The ‘B' Section contest isn't just about performing a test piece, it's an own choice programme of around twenty minutes of which the set work is an integral part.  This year's set work came from the pen of Elaine Agnew and was entitled ‘Little Christmas' – the title referring to the events of the 6th January 1839 when a storm occurred in Ireland.  Elaine's music provides plenty of opportunity for ad-lib interpretations (mainly in the percussion section) depicting the events of the day and was a stern test for the bands with four different interpretations to be heard with the finest performance coming from the winners.

The quirks of the draw meant that it was Brassband Oberösterreich from Austria who was drawn to play last.  It was noticeable that the hall had filled up in anticipation of the band's performance and as soon as the band commenced their opening number (Toccata E Fantasia), chosen to demonstrate the enormous amount of talent within the band the audience were pinned back in their seats.

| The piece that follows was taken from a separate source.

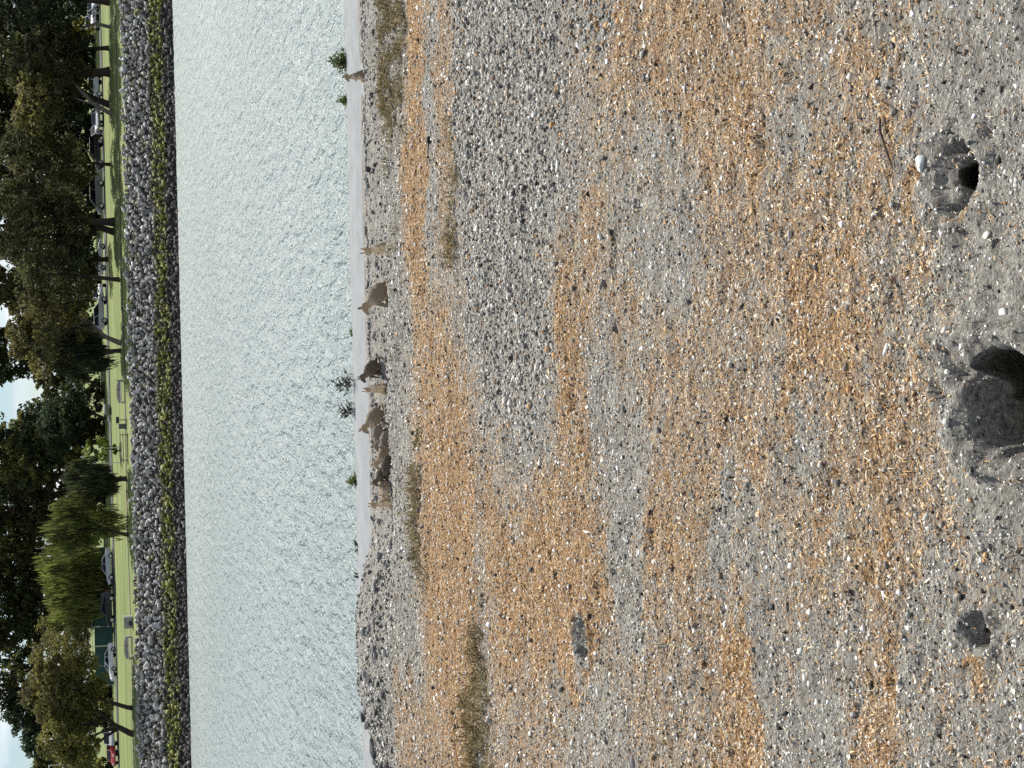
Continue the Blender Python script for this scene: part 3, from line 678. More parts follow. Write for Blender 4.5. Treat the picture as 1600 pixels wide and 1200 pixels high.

Having performed the most persuasive interpretation of the test piece, that was full of dramatic contrast and full of imagination by the MD and his players, soprano player, Florian Klingler produced some supreme playing in Sparke's ‘Capriccio'. If the audience thought that was impressive, their jaws literally hit the floor as Hans Gansch stepped forward to give a snorter of a performance on trumpet in ‘Born on the 4th of July'. It was mind blowing brilliance.  Victory was long since secured but the band once again showed versatility in ‘Funky Brass' a brilliant showcase where the players could show off their awesome versatility. Victory completed win number six at this event for conductor Hans Buschegger. It may have been easy, but by heck, he gave us all a right royal treat.

Torshavn Brass Band from the Faroe Islands will have no doubt been delighted to have been placed second in a performance that started poorly but got stronger as it went along.  Ove Olson's band opened up with a rather lifeless interpretation of ‘Candide Overture', closely followed by the test piece.

They seemed at their most comfortable with Aagaard-Nilsen's ‘Artic Funk' and two movements from ‘Hymn of the Highlands' with some nice euphonium playing in ‘Summer Isles' although ‘Dundonnell' seemed to stretch them a little bit. They were well worthy of second place on the day though.

The representatives from Ireland both gave commendable but varied performances, and you can't question the level of commitment on show.

Laganvale Band under Ernest Ruddock played well to come in third place.  They took a while to settle and seemed a little tense in the opening ‘Prelude on Tallis', but their finest moments came from their soprano player in ‘Gethsemane' who produced a very high class performance indeed.  Having given what was the most convincing performance (at that point) of the set work, the Northern Irish band gave to steady performances of music brought into mainstream brass band circles by YBS, of 'Vitae Lux' and 'Shine as the Light'.

Arklow Shipping Silver Band under John Bonner had the opportunity to open the B Section and they seem to overstretch themselves a little in Philip Sparke's ‘The Land of the Long White Cloud' and were a little in awe of the set work, 'Little Christmas'.  They did relax though and the bands euphonium player demonstrated plenty of control in his performance of the Irish tune ‘Carrickfergus' and the band really did enjoy themselves in the Queen classic, ‘Bohemian Rhapsody' to round off a set of works that got better as they went along.

This was a very enjoyable way to spend a couple of hours on Saturday morning; the winners were fantastic and it would be interesting to see how the band would fair in the higher section, let alone a contest such as Brass in Concert?

As one seasoned campaigner said afterwards about the winners; ‘You'll be lucky if you hear playing of that standard this afternoon in the Championship Section' – they weren't far wrong either, and if they appear in Birmingham in 2007 in what ever section, make sure you listen. It's a real musical experience, it really is.